* Begin *

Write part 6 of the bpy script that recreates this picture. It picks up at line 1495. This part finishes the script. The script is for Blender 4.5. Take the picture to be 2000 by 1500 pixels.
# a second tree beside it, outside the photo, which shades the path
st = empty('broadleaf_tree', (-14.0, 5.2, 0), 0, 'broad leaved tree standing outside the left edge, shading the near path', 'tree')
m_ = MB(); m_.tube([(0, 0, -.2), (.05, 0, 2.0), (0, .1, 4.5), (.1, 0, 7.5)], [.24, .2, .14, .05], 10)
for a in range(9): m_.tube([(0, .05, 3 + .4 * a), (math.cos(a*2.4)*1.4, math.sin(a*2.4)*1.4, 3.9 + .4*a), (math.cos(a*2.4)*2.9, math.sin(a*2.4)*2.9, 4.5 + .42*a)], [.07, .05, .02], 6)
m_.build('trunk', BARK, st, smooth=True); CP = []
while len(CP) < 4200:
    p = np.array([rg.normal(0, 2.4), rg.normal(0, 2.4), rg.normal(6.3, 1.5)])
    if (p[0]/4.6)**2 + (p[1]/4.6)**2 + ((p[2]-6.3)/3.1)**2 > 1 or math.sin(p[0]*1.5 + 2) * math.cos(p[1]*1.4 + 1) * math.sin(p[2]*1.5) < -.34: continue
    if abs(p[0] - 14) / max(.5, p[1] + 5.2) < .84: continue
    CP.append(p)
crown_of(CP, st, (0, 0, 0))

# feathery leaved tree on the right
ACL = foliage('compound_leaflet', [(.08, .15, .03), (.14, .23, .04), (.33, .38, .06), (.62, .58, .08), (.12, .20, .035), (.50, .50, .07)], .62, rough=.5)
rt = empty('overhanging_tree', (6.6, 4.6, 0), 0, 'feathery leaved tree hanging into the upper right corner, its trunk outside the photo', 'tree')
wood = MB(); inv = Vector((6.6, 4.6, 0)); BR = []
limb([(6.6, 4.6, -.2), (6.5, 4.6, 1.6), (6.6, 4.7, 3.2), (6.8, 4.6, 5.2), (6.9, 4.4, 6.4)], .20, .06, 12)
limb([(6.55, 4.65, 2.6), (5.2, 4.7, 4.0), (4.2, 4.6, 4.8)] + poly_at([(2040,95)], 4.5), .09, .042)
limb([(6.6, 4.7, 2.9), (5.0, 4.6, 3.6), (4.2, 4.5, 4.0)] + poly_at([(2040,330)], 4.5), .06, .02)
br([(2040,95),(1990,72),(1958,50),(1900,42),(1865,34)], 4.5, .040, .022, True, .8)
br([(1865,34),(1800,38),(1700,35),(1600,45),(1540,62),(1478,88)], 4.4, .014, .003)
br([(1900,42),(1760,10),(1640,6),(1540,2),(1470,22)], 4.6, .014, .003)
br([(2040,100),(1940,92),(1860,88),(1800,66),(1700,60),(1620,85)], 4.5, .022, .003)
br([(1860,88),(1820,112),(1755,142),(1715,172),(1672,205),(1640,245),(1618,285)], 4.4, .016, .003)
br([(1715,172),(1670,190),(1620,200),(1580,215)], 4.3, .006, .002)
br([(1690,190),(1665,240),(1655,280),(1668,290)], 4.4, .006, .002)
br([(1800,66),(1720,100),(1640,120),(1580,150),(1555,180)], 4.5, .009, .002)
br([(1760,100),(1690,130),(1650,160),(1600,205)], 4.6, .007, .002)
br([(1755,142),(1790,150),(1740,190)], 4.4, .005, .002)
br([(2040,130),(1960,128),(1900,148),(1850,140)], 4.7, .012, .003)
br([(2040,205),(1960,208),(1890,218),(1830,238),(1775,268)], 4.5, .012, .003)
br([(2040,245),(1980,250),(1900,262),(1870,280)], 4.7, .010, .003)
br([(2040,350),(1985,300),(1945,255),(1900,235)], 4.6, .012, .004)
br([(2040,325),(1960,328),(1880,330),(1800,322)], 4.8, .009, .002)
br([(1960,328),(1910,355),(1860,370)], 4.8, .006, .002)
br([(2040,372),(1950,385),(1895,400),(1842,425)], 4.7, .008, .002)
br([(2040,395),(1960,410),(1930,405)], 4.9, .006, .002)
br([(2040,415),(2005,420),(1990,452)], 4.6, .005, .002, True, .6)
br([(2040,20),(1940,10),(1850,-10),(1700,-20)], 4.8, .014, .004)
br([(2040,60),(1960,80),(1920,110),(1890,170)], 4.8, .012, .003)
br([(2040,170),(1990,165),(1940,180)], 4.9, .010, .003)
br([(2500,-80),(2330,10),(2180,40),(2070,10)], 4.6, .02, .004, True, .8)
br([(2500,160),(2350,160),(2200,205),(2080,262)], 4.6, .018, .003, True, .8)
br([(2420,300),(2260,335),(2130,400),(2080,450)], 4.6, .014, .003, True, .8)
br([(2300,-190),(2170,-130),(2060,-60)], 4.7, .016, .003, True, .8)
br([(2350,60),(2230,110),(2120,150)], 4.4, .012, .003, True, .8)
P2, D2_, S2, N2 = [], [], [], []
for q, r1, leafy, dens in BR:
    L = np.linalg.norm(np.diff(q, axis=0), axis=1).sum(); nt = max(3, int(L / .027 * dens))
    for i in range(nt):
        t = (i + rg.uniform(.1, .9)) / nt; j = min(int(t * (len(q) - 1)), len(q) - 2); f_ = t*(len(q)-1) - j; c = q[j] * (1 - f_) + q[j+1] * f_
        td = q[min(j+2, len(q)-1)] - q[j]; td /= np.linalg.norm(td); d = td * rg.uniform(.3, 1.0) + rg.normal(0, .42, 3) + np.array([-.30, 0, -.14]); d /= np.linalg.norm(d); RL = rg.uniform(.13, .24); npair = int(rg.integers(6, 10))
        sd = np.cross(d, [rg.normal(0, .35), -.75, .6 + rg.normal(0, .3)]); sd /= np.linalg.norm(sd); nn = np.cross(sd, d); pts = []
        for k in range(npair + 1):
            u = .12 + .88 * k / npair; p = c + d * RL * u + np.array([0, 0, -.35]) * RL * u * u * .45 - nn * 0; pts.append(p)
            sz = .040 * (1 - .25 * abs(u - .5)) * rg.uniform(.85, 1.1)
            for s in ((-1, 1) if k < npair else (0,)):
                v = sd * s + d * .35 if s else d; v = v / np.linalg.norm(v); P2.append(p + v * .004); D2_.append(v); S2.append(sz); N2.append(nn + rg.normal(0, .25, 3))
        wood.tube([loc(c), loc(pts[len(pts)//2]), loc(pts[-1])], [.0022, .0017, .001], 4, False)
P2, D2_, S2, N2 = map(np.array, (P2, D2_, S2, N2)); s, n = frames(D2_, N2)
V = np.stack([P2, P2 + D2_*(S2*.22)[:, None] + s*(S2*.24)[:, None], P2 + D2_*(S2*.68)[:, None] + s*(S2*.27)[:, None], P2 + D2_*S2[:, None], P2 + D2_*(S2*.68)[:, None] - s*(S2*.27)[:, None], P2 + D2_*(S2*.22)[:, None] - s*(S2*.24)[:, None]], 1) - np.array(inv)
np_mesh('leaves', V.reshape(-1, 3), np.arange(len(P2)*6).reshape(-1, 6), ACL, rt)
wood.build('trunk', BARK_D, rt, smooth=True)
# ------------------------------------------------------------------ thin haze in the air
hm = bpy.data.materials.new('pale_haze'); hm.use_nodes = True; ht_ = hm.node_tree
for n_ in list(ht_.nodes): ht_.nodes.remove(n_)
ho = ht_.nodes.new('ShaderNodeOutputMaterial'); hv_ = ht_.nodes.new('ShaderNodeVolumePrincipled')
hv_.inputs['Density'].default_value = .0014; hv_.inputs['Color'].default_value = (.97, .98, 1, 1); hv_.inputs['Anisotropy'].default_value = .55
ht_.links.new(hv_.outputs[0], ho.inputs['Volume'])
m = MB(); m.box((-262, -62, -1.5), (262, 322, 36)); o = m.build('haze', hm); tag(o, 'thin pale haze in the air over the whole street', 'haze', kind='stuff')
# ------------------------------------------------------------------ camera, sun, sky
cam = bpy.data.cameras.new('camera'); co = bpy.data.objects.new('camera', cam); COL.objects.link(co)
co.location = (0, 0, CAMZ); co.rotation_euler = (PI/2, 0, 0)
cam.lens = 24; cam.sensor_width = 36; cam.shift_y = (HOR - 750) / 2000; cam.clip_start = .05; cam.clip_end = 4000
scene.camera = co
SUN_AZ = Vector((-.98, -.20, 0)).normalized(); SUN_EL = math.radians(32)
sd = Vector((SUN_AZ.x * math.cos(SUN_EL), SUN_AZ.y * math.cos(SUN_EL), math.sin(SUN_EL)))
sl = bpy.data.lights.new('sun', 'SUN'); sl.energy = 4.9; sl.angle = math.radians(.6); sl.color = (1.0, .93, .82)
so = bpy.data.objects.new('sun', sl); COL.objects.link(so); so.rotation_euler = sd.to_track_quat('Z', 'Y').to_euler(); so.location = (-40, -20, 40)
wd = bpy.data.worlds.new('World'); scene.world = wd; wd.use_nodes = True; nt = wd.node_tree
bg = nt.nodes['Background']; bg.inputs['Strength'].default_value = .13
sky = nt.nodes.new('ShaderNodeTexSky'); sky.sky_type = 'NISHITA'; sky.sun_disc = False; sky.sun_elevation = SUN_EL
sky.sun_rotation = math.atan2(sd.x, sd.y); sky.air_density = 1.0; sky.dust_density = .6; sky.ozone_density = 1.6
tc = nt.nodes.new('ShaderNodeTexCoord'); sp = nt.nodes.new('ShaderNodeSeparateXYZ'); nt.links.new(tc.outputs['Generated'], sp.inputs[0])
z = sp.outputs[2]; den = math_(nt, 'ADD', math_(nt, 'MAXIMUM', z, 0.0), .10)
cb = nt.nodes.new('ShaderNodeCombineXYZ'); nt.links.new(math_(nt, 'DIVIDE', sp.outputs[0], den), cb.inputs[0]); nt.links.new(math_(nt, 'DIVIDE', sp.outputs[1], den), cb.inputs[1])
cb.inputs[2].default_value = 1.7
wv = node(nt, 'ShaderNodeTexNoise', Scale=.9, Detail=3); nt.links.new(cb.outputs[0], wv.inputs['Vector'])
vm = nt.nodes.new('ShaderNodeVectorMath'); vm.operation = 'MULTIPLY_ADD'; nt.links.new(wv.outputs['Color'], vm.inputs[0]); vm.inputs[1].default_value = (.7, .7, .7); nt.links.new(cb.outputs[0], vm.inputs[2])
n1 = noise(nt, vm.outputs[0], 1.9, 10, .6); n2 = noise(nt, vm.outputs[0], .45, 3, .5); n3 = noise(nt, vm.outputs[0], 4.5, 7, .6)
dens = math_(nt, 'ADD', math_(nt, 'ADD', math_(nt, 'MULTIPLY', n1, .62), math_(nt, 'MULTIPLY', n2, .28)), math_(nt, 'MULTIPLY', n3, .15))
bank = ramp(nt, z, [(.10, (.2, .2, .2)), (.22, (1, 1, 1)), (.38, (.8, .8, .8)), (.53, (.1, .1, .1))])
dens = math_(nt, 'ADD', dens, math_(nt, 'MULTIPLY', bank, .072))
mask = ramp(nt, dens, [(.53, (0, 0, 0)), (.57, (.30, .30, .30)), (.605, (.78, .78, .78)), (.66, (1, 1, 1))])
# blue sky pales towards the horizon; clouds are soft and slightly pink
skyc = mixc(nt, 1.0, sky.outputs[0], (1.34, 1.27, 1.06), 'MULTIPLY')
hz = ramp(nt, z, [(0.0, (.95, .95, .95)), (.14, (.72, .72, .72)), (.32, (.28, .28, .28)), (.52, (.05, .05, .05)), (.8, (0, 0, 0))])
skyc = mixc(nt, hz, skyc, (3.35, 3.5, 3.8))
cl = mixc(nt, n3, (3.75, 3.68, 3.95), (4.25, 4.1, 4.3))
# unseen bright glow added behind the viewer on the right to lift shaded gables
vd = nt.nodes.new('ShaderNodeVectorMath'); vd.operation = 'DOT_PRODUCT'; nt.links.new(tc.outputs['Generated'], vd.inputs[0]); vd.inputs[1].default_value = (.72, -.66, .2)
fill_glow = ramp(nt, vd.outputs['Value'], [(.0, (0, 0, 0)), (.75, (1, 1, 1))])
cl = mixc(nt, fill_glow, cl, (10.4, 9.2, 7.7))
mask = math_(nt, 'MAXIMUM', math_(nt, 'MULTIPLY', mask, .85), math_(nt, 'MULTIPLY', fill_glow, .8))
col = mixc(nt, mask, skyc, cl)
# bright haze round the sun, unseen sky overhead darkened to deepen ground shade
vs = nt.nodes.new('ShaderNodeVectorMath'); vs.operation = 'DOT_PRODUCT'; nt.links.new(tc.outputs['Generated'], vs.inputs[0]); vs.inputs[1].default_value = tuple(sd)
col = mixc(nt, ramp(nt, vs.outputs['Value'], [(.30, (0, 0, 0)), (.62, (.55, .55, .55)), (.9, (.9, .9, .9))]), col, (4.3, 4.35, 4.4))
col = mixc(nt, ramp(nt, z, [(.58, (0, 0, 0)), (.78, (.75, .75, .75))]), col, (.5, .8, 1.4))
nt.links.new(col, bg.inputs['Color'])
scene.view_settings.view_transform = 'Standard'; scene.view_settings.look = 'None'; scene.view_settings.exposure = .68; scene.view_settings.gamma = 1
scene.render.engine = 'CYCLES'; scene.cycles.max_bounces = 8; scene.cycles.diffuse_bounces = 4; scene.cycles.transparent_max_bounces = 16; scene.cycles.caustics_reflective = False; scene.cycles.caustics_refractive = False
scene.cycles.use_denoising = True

* End *

TASK TO COMPLETE -> Begin with the first line of the listing and copy exactly through the line that contains "crown_of(CP, st, (0, 0, 0))", please, keeping both ends and leaving out everything after.

SOLUTION ->
Write part 6 of the bpy script that recreates this picture. It picks up at line 1495. This part finishes the script. The script is for Blender 4.5. Take the picture to be 2000 by 1500 pixels.
# a second tree beside it, outside the photo, which shades the path
st = empty('broadleaf_tree', (-14.0, 5.2, 0), 0, 'broad leaved tree standing outside the left edge, shading the near path', 'tree')
m_ = MB(); m_.tube([(0, 0, -.2), (.05, 0, 2.0), (0, .1, 4.5), (.1, 0, 7.5)], [.24, .2, .14, .05], 10)
for a in range(9): m_.tube([(0, .05, 3 + .4 * a), (math.cos(a*2.4)*1.4, math.sin(a*2.4)*1.4, 3.9 + .4*a), (math.cos(a*2.4)*2.9, math.sin(a*2.4)*2.9, 4.5 + .42*a)], [.07, .05, .02], 6)
m_.build('trunk', BARK, st, smooth=True); CP = []
while len(CP) < 4200:
    p = np.array([rg.normal(0, 2.4), rg.normal(0, 2.4), rg.normal(6.3, 1.5)])
    if (p[0]/4.6)**2 + (p[1]/4.6)**2 + ((p[2]-6.3)/3.1)**2 > 1 or math.sin(p[0]*1.5 + 2) * math.cos(p[1]*1.4 + 1) * math.sin(p[2]*1.5) < -.34: continue
    if abs(p[0] - 14) / max(.5, p[1] + 5.2) < .84: continue
    CP.append(p)
crown_of(CP, st, (0, 0, 0))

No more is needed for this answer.